• _EXERCISE PROMPT_
Make an exact copy of the records, dropping all pictures.

• _SUPPLIED RECORDS_
======

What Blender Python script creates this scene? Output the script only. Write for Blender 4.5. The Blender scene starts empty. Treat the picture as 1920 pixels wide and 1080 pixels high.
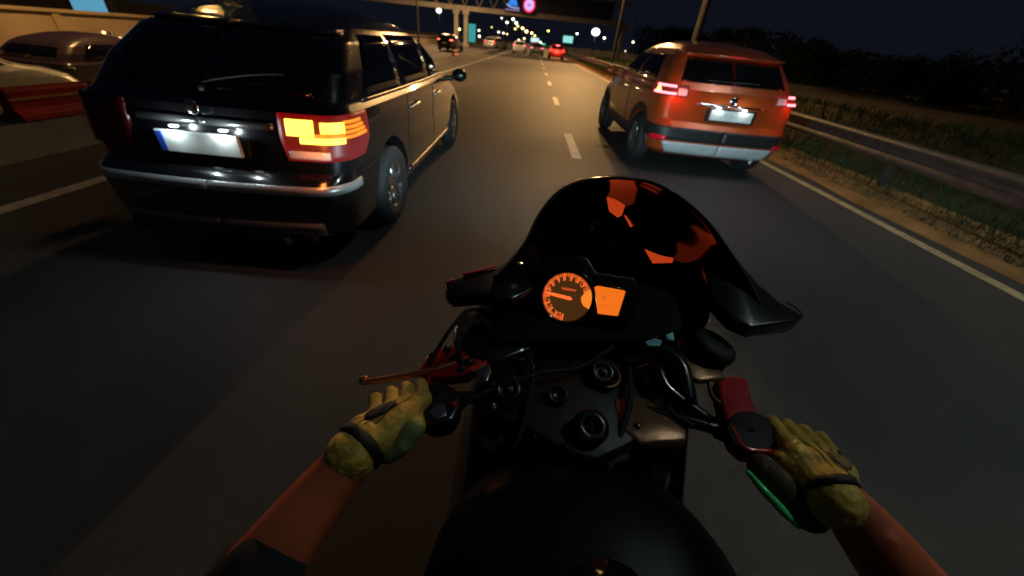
import bpy, bmesh, math, random
import numpy as np
from mathutils import Vector, Matrix
random.seed(4)
R_ = math.radians
scn = bpy.context.scene
# ------------------------------------------------------------------ camera
FPX, CAMH = 680.0, 1.4
PITCH, ROLL, YAW = R_(34.1), R_(6), R_(.35)
def _rz(v):
    c, s = math.cos(YAW), math.sin(YAW)
    return Vector((v[0]*c + v[1]*s, -v[0]*s + v[1]*c, v[2]))
_r0 = _rz((1, 0, 0)); _u0 = _rz((0, math.sin(PITCH), math.cos(PITCH))); FWD = _rz((0, math.cos(PITCH), -math.sin(PITCH)))
RGT = math.cos(ROLL)*_r0 + math.sin(ROLL)*_u0
UPV = -math.sin(ROLL)*_r0 + math.cos(ROLL)*_u0
CAM = Vector((0, 0, CAMH))
cd = bpy.data.cameras.new('camera'); cam = bpy.data.objects.new('camera', cd); scn.collection.objects.link(cam)
m3 = Matrix((RGT, UPV, -FWD)).transposed()
cam.matrix_world = Matrix.Translation(CAM) @ m3.to_4x4()
cd.sensor_width = 36; cd.lens = 36*FPX/1920; cd.clip_start = .02; cd.clip_end = 3000
cd.dof.use_dof = True; cd.dof.focus_distance = .72; cd.dof.aperture_fstop = 3.0
scn.camera = cam
# measuring helpers: where a sight line meets a plane of the real place
def ray(x, y): return FWD + RGT*((x-960)/FPX) - UPV*((y-540)/FPX)
def atz(x, y, z): d = ray(x, y); return CAM + d*((z-CAMH)/d.z)
def aty(x, y, Y): d = ray(x, y); return CAM + d*(Y/d.y)
def atx(x, y, X): d = ray(x, y); return CAM + d*(X/d.x)
def atp(x, y, o, n): d = ray(x, y); return CAM + d*((o-CAM).dot(n)/d.dot(n))
# ------------------------------------------------------------------ world, sun, exposure
w = bpy.data.worlds.new('World'); scn.world = w; w.use_nodes = True
nt = w.node_tree; bg = nt.nodes['Background']
tc = nt.nodes.new('ShaderNodeTexCoord'); sx = nt.nodes.new('ShaderNodeSeparateXYZ'); rp = nt.nodes.new('ShaderNodeValToRGB')
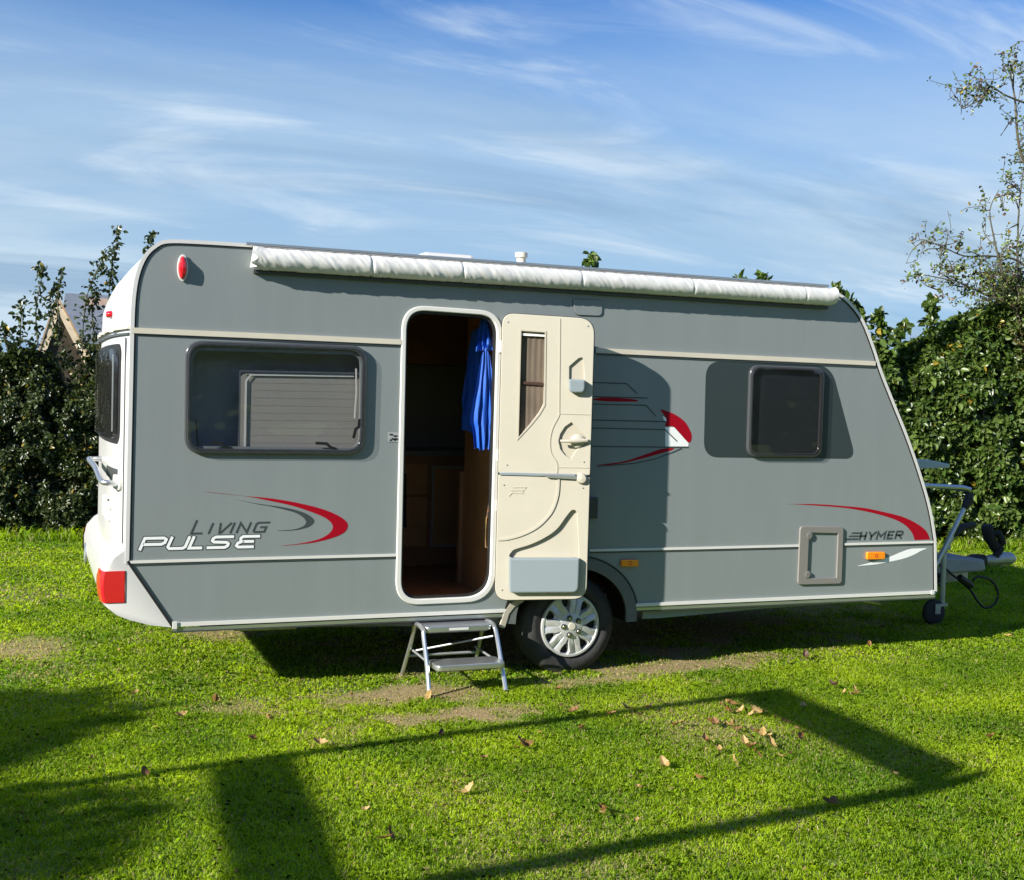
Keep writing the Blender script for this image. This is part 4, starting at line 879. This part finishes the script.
upper = rounded([(u0, DO[0][1]), (u1, DO[1][1]), (u1, sm+.006), (u0, sm+.006)], [.075, .10, .012, .012], 8)
lower = rounded([(u0, sm-.006), (u1, sm-.006), (u1, DO[2][1]), (u0, DO[3][1])], [.012, .012, .085, .085], 8)
DR = bpy.data.objects.new('door', None); COL.objects.link(DR); DR.parent = CV; tag(DR, 'cream inner face of the entrance door, folded back against the side')
Z0 = 0
def dplate(name, pts, y0, y1, m, **k): return plate(name, pts, y0, y1, m, k.pop('parent', DR), xf=DXF, **k)
WN = [(0.1119, 2.1198), (0.259, 2.1131), (0.2621, 1.6864), (0.2348, 1.6315), (0.1827, 1.5610), (0.1145, 1.4809)]
wnh = [(p[0], p[1]) for p in WN]
HC = [(0.4531, 1.4661)][0]
HS = [(0.4317, 1.5810), (0.3934, 1.5517), (0.3676, 1.5089), (0.358, 1.4665), (0.3702, 1.4186), (0.3952, 1.3862), (0.4327, 1.3601), (0.4695, 1.4213), (0.5346, 1.4563), (0.5336, 1.4923), (0.4783, 1.5300)]
PK = [(0.4875, 1.9715), (0.4979, 1.8849), (0.4997, 1.8250), (0.4106, 1.8315), (0.4099, 1.9155), (0.4362, 1.9402), (0.4655, 1.9667)]
dplate('upper_leaf', upper, 0, .016, CREAM, holes=[wnh, HS, PK], bevel=.004)
def grow(pts, d):
    c = Vector((sum(p[0] for p in pts)/len(pts), sum(p[1] for p in pts)/len(pts))); return [tuple(Vector(p)+(Vector(p)-c).normalized()*d) for p in pts]
dplate('upper_back', upper, .0165, .045, CREAMD, holes=[grow(wnh, -.004)], bevel=.003)
dplate('outer_skin', upper, .046, .050, GREY, holes=[grow(wnh, -.004)]); dplate('outer_skin', lower, .046, .050, GREY)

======

• _WRITTEN SOLUTION_
What Blender Python script creates this scene? Output the script only. Write for Blender 4.5. The Blender scene starts empty. Treat the picture as 1920 pixels wide and 1080 pixels high.
import bpy, bmesh, math, random
import numpy as np
from mathutils import Vector, Matrix
random.seed(4)
R_ = math.radians
scn = bpy.context.scene
# ------------------------------------------------------------------ camera
FPX, CAMH = 680.0, 1.4
PITCH, ROLL, YAW = R_(34.1), R_(6), R_(.35)
def _rz(v):
    c, s = math.cos(YAW), math.sin(YAW)
    return Vector((v[0]*c + v[1]*s, -v[0]*s + v[1]*c, v[2]))
_r0 = _rz((1, 0, 0)); _u0 = _rz((0, math.sin(PITCH), math.cos(PITCH))); FWD = _rz((0, math.cos(PITCH), -math.sin(PITCH)))
RGT = math.cos(ROLL)*_r0 + math.sin(ROLL)*_u0
UPV = -math.sin(ROLL)*_r0 + math.cos(ROLL)*_u0
CAM = Vector((0, 0, CAMH))
cd = bpy.data.cameras.new('camera'); cam = bpy.data.objects.new('camera', cd); scn.collection.objects.link(cam)
m3 = Matrix((RGT, UPV, -FWD)).transposed()
cam.matrix_world = Matrix.Translation(CAM) @ m3.to_4x4()
cd.sensor_width = 36; cd.lens = 36*FPX/1920; cd.clip_start = .02; cd.clip_end = 3000
cd.dof.use_dof = True; cd.dof.focus_distance = .72; cd.dof.aperture_fstop = 3.0
scn.camera = cam
# measuring helpers: where a sight line meets a plane of the real place
def ray(x, y): return FWD + RGT*((x-960)/FPX) - UPV*((y-540)/FPX)
def atz(x, y, z): d = ray(x, y); return CAM + d*((z-CAMH)/d.z)
def aty(x, y, Y): d = ray(x, y); return CAM + d*(Y/d.y)
def atx(x, y, X): d = ray(x, y); return CAM + d*(X/d.x)
def atp(x, y, o, n): d = ray(x, y); return CAM + d*((o-CAM).dot(n)/d.dot(n))
# ------------------------------------------------------------------ world, sun, exposure
w = bpy.data.worlds.new('World'); scn.world = w; w.use_nodes = True
nt = w.node_tree; bg = nt.nodes['Background']
tc = nt.nodes.new('ShaderNodeTexCoord'); sx = nt.nodes.new('ShaderNodeSeparateXYZ'); rp = nt.nodes.new('ShaderNodeValToRGB')
Keep writing the Blender script for this image. This is part 4, starting at line 879. This part finishes the script.
upper = rounded([(u0, DO[0][1]), (u1, DO[1][1]), (u1, sm+.006), (u0, sm+.006)], [.075, .10, .012, .012], 8)
lower = rounded([(u0, sm-.006), (u1, sm-.006), (u1, DO[2][1]), (u0, DO[3][1])], [.012, .012, .085, .085], 8)
DR = bpy.data.objects.new('door', None); COL.objects.link(DR); DR.parent = CV; tag(DR, 'cream inner face of the entrance door, folded back against the side')
Z0 = 0
def dplate(name, pts, y0, y1, m, **k): return plate(name, pts, y0, y1, m, k.pop('parent', DR), xf=DXF, **k)
WN = [(0.1119, 2.1198), (0.259, 2.1131), (0.2621, 1.6864), (0.2348, 1.6315), (0.1827, 1.5610), (0.1145, 1.4809)]
wnh = [(p[0], p[1]) for p in WN]
HC = [(0.4531, 1.4661)][0]
HS = [(0.4317, 1.5810), (0.3934, 1.5517), (0.3676, 1.5089), (0.358, 1.4665), (0.3702, 1.4186), (0.3952, 1.3862), (0.4327, 1.3601), (0.4695, 1.4213), (0.5346, 1.4563), (0.5336, 1.4923), (0.4783, 1.5300)]
PK = [(0.4875, 1.9715), (0.4979, 1.8849), (0.4997, 1.8250), (0.4106, 1.8315), (0.4099, 1.9155), (0.4362, 1.9402), (0.4655, 1.9667)]
dplate('upper_leaf', upper, 0, .016, CREAM, holes=[wnh, HS, PK], bevel=.004)
def grow(pts, d):
    c = Vector((sum(p[0] for p in pts)/len(pts), sum(p[1] for p in pts)/len(pts))); return [tuple(Vector(p)+(Vector(p)-c).normalized()*d) for p in pts]
dplate('upper_back', upper, .0165, .045, CREAMD, holes=[grow(wnh, -.004)], bevel=.003)
dplate('outer_skin', upper, .046, .050, GREY, holes=[grow(wnh, -.004)]); dplate('outer_skin', lower, .046, .050, GREY)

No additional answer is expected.